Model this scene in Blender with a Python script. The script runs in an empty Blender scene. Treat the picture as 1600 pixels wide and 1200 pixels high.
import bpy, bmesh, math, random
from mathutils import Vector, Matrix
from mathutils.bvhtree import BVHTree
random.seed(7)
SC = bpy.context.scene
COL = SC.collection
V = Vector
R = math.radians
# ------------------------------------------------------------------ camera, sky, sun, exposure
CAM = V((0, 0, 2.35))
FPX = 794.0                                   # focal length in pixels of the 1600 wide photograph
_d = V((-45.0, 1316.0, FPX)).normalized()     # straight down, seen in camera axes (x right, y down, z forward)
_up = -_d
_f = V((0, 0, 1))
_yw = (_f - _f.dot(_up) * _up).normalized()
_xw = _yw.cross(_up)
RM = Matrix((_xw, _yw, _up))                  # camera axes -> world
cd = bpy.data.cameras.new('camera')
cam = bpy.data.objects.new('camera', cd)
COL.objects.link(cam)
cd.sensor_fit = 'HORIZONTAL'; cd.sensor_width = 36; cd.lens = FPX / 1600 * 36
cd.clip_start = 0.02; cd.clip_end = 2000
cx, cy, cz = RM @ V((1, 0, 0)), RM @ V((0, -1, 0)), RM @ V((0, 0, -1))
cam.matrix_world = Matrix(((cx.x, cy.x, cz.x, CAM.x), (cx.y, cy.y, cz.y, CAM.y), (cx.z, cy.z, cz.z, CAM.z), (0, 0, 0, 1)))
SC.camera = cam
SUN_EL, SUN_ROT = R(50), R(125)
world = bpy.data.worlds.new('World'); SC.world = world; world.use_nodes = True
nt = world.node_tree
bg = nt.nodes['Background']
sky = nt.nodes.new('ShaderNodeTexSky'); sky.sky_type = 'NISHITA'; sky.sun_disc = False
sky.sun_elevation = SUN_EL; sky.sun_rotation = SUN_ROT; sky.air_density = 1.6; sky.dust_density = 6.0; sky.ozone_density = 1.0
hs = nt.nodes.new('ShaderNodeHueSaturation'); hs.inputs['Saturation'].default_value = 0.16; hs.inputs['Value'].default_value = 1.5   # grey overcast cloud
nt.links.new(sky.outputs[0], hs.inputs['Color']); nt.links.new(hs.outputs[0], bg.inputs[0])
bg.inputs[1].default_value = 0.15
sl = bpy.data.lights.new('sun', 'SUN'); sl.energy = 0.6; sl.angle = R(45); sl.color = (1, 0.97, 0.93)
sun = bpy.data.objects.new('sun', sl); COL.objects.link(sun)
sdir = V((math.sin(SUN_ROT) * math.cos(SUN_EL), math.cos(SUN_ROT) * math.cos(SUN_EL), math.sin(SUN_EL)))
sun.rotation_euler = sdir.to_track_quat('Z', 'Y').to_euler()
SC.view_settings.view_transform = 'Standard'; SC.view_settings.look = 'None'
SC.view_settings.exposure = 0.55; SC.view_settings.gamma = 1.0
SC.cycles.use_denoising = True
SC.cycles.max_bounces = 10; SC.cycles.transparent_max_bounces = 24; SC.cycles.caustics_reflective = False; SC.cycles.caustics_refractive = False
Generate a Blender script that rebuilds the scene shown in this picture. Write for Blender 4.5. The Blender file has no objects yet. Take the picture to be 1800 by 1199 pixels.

┄┄┄┄┄┄

■ What the exercise asks ■
Copy each record from above without leaving any out.

■ Answer to the exercise ■
Model this scene in Blender with a Python script. The script runs in an empty Blender scene. Treat the picture as 1600 pixels wide and 1200 pixels high.
import bpy, bmesh, math, random
from mathutils import Vector, Matrix
from mathutils.bvhtree import BVHTree
random.seed(7)
SC = bpy.context.scene
COL = SC.collection
V = Vector
R = math.radians
# ------------------------------------------------------------------ camera, sky, sun, exposure
CAM = V((0, 0, 2.35))
FPX = 794.0                                   # focal length in pixels of the 1600 wide photograph
_d = V((-45.0, 1316.0, FPX)).normalized()     # straight down, seen in camera axes (x right, y down, z forward)
_up = -_d
_f = V((0, 0, 1))
_yw = (_f - _f.dot(_up) * _up).normalized()
_xw = _yw.cross(_up)
RM = Matrix((_xw, _yw, _up))                  # camera axes -> world
cd = bpy.data.cameras.new('camera')
cam = bpy.data.objects.new('camera', cd)
COL.objects.link(cam)
cd.sensor_fit = 'HORIZONTAL'; cd.sensor_width = 36; cd.lens = FPX / 1600 * 36
cd.clip_start = 0.02; cd.clip_end = 2000
cx, cy, cz = RM @ V((1, 0, 0)), RM @ V((0, -1, 0)), RM @ V((0, 0, -1))
cam.matrix_world = Matrix(((cx.x, cy.x, cz.x, CAM.x), (cx.y, cy.y, cz.y, CAM.y), (cx.z, cy.z, cz.z, CAM.z), (0, 0, 0, 1)))
SC.camera = cam
SUN_EL, SUN_ROT = R(50), R(125)
world = bpy.data.worlds.new('World'); SC.world = world; world.use_nodes = True
nt = world.node_tree
bg = nt.nodes['Background']
sky = nt.nodes.new('ShaderNodeTexSky'); sky.sky_type = 'NISHITA'; sky.sun_disc = False
sky.sun_elevation = SUN_EL; sky.sun_rotation = SUN_ROT; sky.air_density = 1.6; sky.dust_density = 6.0; sky.ozone_density = 1.0
hs = nt.nodes.new('ShaderNodeHueSaturation'); hs.inputs['Saturation'].default_value = 0.16; hs.inputs['Value'].default_value = 1.5   # grey overcast cloud
nt.links.new(sky.outputs[0], hs.inputs['Color']); nt.links.new(hs.outputs[0], bg.inputs[0])
bg.inputs[1].default_value = 0.15
sl = bpy.data.lights.new('sun', 'SUN'); sl.energy = 0.6; sl.angle = R(45); sl.color = (1, 0.97, 0.93)
sun = bpy.data.objects.new('sun', sl); COL.objects.link(sun)
sdir = V((math.sin(SUN_ROT) * math.cos(SUN_EL), math.cos(SUN_ROT) * math.cos(SUN_EL), math.sin(SUN_EL)))
sun.rotation_euler = sdir.to_track_quat('Z', 'Y').to_euler()
SC.view_settings.view_transform = 'Standard'; SC.view_settings.look = 'None'
SC.view_settings.exposure = 0.55; SC.view_settings.gamma = 1.0
SC.cycles.use_denoising = True
SC.cycles.max_bounces = 10; SC.cycles.transparent_max_bounces = 24; SC.cycles.caustics_reflective = False; SC.cycles.caustics_refractive = False
Generate a Blender script that rebuilds the scene shown in this picture. Write for Blender 4.5. The Blender file has no objects yet. Take the picture to be 1800 by 1199 pixels.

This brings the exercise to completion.